Vintage Photo: 1952 Ford Taxi Fleet – But There’s Three Things That Make No Sense Whatsoever

Yes, I’ve been cruising through Shorpy again; beats reading the news these days. And this shot instantly grabbed me: What? Two-door taxi cabs? I have never seen a two door cab in the US or Europe.

And there’s two more things that make no sense:

These have V8s! That’s crazy. Taxis back then never had the more expensive optional V8s. That didn’t happen until well into the ’70s. Sixes were cheaper to buy, cheaper to fuel, and cheaper to maintain.

And whitewall tires! That’s something else you never saw on a taxi. Might as well throw money away.

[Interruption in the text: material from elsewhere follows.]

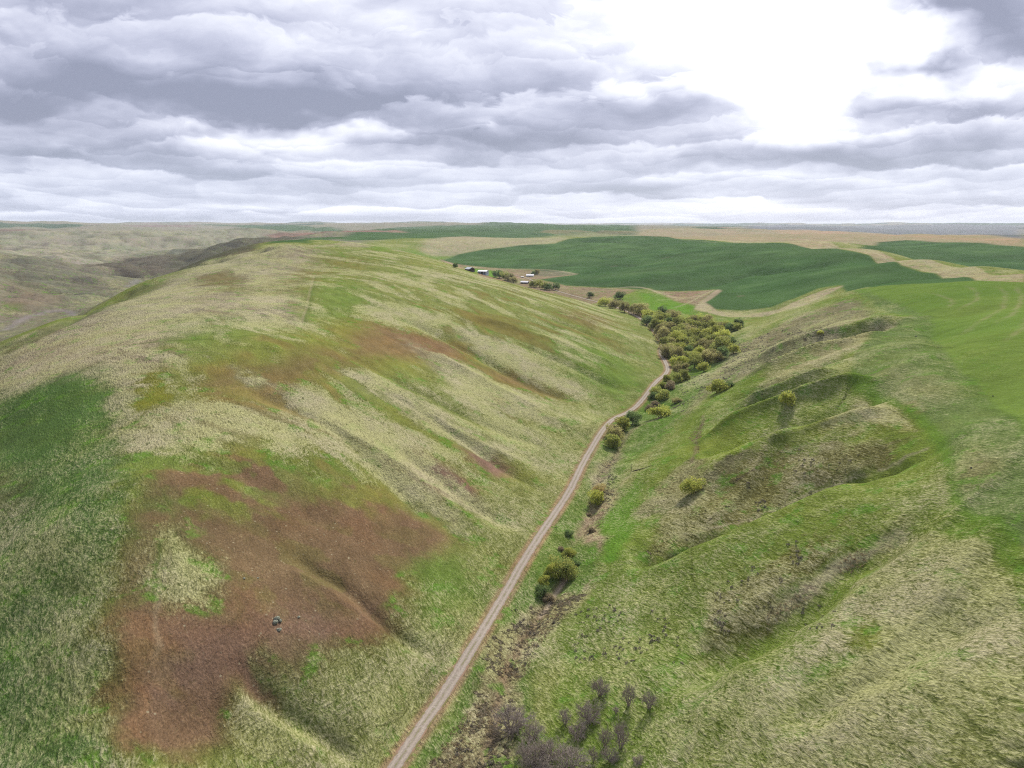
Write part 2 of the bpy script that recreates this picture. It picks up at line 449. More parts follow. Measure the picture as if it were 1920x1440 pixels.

This makes no sense. The 1952 Fordor cost $45 more than the Tudor. I can’t find just how much more the V8 cost than the six, but it was probably a similar amount. But as I said, even if it cost the same, the six was inherently cheaper to run.

The other thing that’s a bit odd is that in 17 comments left there, only one questioned them being two-doors. And the site owner responded with [Tudors cheaper than Fordors. – Dave]. Doh!

At least one commenter had something useful to add: that the dealership was Hardaway Motor Company at 1541 1st Avenue, Columbus, Georgia.

In Mexico City, VW Beetles were the most common cabs for many years, but they all had no front passenger-side seat, so entry and exit was relatively easy.

Have you ever seen a two-door cab, other than the Mexican Beetles?